Ireland's borrowing costs jumped at a bond auction on Tuesday but appetite for its debt, and for separate Spanish and Greek treasury bill sales, was robust enough to lift their bond markets. Despite Ireland's tough austerity measures investors are demanding higher yields on its bonds because of concern about how much it might cost to bail out its banks and the toll that economic troubles could take on tax revenues.
Still, Dublin attracted enough demand for an offer of 1.5 billion euros of four- and eight-year bonds to lift the euro and compress the premium investors demand to hold Irish debt rather than German Bunds. The yield on the four-year bond fell almost 20 basis points on secondary markets compared to the previous session. Like Spain earlier this year, Ireland has had recently to deny rumours that it was on the verge of asking for a bailout from the International Monetary Fund or elsewhere.
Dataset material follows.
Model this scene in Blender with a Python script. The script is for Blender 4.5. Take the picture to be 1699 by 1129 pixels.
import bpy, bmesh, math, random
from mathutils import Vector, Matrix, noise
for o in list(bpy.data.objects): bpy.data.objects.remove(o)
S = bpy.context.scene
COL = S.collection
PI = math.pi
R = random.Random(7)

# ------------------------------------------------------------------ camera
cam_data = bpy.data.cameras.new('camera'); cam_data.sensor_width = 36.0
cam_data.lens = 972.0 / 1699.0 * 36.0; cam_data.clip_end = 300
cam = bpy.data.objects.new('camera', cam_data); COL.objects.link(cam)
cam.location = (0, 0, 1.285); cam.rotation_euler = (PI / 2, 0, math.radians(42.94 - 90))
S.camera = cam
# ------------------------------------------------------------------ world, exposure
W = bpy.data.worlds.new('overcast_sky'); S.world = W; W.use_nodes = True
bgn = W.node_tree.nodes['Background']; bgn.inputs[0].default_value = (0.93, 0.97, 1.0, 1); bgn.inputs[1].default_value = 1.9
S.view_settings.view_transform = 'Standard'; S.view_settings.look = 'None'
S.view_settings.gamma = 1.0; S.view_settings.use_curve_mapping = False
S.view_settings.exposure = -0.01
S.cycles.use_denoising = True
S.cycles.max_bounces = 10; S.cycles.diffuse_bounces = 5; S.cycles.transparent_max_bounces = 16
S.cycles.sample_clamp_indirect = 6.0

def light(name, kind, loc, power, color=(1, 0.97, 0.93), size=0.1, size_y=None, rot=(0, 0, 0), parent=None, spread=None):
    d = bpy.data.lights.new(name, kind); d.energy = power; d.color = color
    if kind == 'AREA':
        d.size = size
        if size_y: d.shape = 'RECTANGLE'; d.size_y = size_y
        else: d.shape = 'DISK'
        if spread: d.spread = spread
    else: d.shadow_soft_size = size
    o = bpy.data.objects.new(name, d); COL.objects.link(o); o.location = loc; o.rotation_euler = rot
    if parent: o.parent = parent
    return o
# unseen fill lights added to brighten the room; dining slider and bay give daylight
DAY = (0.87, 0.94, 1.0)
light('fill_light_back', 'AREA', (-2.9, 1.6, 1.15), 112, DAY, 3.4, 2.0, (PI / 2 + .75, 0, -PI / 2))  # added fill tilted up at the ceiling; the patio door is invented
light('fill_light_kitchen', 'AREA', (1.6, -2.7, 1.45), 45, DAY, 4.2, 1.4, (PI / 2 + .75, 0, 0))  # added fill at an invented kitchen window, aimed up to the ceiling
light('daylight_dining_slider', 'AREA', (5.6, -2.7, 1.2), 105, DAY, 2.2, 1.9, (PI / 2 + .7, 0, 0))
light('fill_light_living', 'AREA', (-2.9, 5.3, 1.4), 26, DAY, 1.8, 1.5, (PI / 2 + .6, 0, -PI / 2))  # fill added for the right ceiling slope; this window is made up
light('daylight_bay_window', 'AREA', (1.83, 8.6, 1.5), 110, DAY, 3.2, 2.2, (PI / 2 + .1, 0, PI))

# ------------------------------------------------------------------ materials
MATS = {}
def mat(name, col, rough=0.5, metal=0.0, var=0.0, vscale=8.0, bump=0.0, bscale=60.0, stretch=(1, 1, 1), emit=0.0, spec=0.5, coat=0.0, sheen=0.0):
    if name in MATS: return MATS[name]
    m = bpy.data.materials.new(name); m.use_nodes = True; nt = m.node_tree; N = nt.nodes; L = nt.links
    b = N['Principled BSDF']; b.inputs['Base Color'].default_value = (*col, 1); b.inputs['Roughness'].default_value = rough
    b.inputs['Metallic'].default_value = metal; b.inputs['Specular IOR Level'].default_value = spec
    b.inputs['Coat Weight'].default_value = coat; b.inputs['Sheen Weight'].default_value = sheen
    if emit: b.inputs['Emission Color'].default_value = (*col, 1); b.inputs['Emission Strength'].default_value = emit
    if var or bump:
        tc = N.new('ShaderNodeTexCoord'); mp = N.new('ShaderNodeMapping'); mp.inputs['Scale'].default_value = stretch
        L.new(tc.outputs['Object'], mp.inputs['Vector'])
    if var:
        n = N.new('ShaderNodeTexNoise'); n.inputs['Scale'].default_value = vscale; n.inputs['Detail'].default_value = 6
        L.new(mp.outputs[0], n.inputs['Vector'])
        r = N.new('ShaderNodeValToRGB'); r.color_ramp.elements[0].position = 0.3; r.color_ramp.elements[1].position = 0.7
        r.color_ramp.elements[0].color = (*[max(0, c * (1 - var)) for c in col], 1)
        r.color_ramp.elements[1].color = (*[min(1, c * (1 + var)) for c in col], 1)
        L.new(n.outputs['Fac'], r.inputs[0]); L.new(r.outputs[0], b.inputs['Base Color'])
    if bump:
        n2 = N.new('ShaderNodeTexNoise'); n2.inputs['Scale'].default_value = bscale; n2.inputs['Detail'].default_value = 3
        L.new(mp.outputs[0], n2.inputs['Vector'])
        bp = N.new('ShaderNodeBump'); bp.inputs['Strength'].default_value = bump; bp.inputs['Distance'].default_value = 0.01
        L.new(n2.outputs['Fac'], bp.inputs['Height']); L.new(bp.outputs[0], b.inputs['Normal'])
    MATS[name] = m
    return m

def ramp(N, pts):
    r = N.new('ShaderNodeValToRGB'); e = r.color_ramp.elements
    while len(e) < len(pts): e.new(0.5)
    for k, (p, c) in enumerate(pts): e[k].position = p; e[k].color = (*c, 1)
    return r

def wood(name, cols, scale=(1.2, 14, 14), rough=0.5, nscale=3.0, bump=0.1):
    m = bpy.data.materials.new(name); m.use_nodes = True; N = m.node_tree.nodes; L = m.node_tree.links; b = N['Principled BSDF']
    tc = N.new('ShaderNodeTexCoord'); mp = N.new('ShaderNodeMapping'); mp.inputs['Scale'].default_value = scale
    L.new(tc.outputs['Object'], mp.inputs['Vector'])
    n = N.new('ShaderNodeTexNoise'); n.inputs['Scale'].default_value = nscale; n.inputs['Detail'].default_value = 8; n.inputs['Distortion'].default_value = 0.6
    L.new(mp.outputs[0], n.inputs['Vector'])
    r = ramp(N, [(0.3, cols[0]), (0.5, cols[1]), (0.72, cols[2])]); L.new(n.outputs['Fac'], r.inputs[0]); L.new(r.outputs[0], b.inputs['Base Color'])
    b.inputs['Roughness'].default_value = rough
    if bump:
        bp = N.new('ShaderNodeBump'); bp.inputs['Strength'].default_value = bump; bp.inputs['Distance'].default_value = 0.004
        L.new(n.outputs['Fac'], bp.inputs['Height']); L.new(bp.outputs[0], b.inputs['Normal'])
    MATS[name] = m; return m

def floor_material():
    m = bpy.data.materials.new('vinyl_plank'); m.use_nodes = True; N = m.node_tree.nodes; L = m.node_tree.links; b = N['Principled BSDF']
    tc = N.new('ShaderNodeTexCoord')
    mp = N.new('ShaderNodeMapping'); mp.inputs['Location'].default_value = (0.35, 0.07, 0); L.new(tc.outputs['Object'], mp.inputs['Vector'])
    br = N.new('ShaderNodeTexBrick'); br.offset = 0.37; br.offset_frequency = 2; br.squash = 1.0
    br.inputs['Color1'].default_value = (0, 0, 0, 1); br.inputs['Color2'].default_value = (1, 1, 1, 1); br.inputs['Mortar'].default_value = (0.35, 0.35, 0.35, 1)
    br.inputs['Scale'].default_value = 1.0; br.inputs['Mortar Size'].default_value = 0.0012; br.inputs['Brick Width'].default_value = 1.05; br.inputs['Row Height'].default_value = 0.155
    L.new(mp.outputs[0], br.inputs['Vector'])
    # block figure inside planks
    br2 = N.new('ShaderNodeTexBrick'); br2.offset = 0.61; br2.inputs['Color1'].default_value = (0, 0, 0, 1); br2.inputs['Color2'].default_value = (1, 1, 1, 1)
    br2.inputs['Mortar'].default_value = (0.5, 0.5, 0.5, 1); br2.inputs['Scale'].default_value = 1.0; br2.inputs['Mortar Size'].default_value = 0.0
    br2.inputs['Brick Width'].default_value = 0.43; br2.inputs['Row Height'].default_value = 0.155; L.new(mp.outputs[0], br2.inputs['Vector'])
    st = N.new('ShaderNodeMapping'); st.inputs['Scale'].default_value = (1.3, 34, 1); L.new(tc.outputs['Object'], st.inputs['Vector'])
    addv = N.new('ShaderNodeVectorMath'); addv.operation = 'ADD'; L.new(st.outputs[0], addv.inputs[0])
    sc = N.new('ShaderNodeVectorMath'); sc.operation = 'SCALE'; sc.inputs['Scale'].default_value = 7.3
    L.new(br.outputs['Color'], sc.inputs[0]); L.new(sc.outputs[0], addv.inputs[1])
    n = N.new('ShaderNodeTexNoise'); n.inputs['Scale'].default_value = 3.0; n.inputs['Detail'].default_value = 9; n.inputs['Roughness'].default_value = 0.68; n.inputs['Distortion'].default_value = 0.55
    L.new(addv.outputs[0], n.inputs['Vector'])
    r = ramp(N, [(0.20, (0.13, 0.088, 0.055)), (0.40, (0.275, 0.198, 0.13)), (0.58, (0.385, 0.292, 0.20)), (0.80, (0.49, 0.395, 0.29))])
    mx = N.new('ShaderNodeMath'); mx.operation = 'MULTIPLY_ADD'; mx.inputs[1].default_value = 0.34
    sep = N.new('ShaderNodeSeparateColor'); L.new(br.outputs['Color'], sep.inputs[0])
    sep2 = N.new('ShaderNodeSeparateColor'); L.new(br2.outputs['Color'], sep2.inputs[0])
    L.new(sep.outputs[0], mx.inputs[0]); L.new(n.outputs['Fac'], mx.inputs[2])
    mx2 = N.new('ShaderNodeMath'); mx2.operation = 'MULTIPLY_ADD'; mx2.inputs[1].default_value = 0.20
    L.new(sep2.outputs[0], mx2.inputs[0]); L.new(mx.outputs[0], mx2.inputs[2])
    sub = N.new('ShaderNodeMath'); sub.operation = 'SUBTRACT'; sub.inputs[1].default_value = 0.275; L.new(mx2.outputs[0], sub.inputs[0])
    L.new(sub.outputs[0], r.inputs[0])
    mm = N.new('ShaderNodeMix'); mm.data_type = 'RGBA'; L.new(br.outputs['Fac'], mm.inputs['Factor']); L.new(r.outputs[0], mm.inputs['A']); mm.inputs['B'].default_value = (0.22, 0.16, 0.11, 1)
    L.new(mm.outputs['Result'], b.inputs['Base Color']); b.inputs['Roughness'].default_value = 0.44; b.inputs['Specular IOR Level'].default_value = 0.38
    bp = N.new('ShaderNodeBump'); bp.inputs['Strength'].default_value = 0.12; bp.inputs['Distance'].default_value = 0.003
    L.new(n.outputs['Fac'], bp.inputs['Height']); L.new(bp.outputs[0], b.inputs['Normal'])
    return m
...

This has caused Irish debt to perform less well than some others in the eurozone periphery and meant markets had been expecting a rise in average yields at the auction compared to previous tenders. Ireland placed 500 million euros of four-year bonds with an average yield of 4.77 percent, up from 3.63 percent in the previous auction in August. The average yield on the eight-year bond rose to 6.02 percent from 5.09 percent in June. But the spread between Irish 10-year government bond yields and German Bunds fell to 402 basis points from the euro lifetime high of 425 basis points set on Monday. The cost of insuring Irish debt against default also fell
Ireland's debt agency said after the auction it hopes yields have peaked and that it will stick to its auction schedule for the rest of the year, with ranges of 1 billion to 1.5 billion euros at each. While Ireland's auction was the main focal point for many investors, good demand at Greek and Spanish sales also helped support eurozone peripheral debt markets.
Greece, where eurozone sovereign credit concern originated last year, saw the average yield on the 13-week treasury bills it offered fall to 3.98 percent from 4.05 percent in a previous sale in July. Foreign investors snapped up nearly three quarters of the 390 million euros worth of paper that was sold by Greece, which is barely holding on to its investment grade rating from Fitch as it battles to cut a steep deficit and emerge from recession.
Spanish government bond spreads over Bunds also narrowed, hitting 172 basis points, its tightest in a week. Spain continues to differentiate itself from other countries on the eurozone periphery, as its spread is much tighter than Ireland's, Portugal's or Greece's.
After investor jitters in May and June inflated Spain's cost of borrowing, yields have moderated somewhat as the country adopted austerity measures and labour market reforms.